Things are different now, with the agenda increasingly driven by partisan groups like the Democratic Attorneys General Assn. and its Republican counterpart. The GOP group, which has drawn headlines for notably brazen fundraising tactics, caused big headaches for President Obama when he was in office, winning court victories that undermined key policies. The group’s partisan leanings — and war chest — have grown substantially since then.
Under the leadership of former Oklahoma Atty. Gen. Scott Pruitt, who would go on to lead Trump’s deregulatory onslaught as chief of the Environmental Protection Agency, members of the association allowed unprecedented access to energy company and other corporate donors, who in turn stepped up their contributions.
The 53 lawsuits the Republican attorneys general filed against the Obama administration proved unexpectedly successful. Among the biggest wins by the Republicans was a 24-state lawsuit that derailed the Obama administration’s signature policy to combat climate change, the Clean Power Plan. While Republicans didn’t succeed at the rate of Democrats who later sued Trump, they won more than they lost.
The eagerness to use the tools of the office for partisan advantage have intensified since then, with 17 Republican attorneys general bolstering Trump’s baseless claims that he was cheated out of victory by suing to invalidate the presidential election. The fundraising arm of the Republican Attorneys General Assn. Association made robocalls urging people to attend the Jan. 6 Trump rally that precipitated the violent insurrection at the Capitol.

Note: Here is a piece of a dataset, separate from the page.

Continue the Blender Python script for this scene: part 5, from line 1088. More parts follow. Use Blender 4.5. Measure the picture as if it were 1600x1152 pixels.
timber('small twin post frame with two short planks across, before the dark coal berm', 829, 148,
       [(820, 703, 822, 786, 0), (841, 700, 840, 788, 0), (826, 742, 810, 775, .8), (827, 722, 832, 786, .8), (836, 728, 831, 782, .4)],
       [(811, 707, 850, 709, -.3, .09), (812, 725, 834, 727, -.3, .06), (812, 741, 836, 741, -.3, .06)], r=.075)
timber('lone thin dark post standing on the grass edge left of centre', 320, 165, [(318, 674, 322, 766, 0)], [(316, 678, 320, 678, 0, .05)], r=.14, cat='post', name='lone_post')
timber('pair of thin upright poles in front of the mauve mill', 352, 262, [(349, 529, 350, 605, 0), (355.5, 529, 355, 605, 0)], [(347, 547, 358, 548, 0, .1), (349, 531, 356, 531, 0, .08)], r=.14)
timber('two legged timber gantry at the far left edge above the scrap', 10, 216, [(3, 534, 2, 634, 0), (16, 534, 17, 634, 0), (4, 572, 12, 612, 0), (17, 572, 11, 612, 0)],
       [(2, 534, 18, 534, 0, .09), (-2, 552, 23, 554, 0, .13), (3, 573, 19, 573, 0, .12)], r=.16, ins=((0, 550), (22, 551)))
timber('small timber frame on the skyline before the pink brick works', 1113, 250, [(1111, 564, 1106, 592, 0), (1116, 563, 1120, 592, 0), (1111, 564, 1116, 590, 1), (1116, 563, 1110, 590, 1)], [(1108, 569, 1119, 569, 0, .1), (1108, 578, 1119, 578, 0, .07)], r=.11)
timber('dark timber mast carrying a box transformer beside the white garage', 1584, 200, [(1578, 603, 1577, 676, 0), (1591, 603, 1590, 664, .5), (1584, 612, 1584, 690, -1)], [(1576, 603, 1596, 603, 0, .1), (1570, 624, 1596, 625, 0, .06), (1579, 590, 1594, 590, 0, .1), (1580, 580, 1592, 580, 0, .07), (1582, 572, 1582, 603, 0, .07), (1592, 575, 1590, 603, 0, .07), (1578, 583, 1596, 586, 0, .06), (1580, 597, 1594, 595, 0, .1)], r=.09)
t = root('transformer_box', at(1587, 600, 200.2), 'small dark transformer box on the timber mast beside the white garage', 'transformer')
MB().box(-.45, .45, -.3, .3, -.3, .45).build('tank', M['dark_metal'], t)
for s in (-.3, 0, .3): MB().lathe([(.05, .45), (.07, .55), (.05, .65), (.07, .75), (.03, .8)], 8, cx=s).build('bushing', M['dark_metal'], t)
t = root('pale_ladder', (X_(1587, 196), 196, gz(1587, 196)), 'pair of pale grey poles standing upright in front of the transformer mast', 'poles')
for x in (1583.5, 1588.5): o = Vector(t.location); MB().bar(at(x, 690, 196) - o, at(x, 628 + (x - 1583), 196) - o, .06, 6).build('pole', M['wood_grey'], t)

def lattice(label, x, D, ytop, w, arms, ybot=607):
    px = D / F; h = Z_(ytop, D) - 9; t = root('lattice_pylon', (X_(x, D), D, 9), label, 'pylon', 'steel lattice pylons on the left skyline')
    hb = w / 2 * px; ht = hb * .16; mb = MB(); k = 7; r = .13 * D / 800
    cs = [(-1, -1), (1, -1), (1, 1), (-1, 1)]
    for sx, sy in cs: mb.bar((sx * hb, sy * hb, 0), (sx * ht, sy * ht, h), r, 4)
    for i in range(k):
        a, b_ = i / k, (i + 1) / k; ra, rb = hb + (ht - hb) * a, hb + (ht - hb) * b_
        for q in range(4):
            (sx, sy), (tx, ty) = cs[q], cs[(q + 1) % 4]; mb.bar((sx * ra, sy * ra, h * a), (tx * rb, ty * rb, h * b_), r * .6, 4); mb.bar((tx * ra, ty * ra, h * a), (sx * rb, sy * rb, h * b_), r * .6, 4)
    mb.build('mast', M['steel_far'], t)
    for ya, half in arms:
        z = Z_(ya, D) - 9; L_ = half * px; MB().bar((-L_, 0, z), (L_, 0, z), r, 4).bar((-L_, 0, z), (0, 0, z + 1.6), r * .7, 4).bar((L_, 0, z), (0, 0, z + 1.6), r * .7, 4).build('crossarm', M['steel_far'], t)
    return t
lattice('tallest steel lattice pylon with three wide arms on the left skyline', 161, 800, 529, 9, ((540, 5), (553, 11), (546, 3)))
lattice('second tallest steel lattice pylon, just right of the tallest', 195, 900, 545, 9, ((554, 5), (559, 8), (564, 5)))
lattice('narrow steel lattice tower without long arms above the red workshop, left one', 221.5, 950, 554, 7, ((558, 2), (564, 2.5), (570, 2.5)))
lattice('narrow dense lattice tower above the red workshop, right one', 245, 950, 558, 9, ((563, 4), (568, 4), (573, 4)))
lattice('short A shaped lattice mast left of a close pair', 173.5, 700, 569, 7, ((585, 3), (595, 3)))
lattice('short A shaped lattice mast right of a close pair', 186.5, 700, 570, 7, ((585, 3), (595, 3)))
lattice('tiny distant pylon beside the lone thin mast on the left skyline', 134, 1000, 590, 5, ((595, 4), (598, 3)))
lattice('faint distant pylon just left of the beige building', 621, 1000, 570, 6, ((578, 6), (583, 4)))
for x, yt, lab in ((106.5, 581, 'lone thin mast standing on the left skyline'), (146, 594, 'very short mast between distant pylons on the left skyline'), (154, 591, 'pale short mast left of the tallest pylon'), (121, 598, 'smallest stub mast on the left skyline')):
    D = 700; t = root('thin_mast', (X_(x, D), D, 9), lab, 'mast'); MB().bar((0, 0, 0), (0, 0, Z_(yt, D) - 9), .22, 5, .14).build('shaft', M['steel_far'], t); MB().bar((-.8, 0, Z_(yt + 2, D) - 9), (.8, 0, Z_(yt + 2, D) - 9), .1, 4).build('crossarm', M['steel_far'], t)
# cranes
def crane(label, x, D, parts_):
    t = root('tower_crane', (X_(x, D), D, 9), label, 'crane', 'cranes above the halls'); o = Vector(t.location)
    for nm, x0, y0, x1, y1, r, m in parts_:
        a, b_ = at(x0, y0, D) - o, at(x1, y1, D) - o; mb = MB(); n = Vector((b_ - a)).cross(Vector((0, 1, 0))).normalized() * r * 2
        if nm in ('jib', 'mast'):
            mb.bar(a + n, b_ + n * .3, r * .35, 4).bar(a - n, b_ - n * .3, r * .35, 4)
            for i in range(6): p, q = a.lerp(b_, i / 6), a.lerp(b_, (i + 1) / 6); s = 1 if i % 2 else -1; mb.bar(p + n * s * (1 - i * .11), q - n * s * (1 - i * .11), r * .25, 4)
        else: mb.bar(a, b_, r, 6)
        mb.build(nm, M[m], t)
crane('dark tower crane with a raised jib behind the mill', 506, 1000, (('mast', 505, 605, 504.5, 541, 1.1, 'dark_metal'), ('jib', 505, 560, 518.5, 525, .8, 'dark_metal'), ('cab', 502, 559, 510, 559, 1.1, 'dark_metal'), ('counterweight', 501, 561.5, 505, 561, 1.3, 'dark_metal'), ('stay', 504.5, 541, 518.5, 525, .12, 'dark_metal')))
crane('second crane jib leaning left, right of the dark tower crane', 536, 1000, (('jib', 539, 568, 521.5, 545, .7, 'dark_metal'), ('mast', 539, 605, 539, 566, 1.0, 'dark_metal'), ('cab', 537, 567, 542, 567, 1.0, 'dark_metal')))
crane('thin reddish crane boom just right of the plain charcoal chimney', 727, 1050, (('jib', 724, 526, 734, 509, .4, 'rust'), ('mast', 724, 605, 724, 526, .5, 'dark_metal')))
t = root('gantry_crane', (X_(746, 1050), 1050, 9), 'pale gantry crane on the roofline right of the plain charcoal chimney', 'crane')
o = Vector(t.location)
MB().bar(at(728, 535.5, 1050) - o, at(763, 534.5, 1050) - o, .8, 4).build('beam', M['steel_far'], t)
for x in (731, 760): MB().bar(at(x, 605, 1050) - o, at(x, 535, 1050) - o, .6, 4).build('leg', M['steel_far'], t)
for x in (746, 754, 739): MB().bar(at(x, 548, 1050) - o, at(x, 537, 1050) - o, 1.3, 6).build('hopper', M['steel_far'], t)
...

The robocall, first reported by the watchdog group Documented, was a bridge too far for some GOP attorneys general, who said staff unleashed it without authorization. It was followed by the abrupt resignation of the association’s executive director.
The departure, though, hardly signaled the group is rethinking its plans to bury the Biden administration in litigation.
“Attorneys general are now challenging just about every major policy that comes out of Washington,” said Nolette, the political science professor. “I fully expect Republicans will now keep that trend going. This is here to stay.”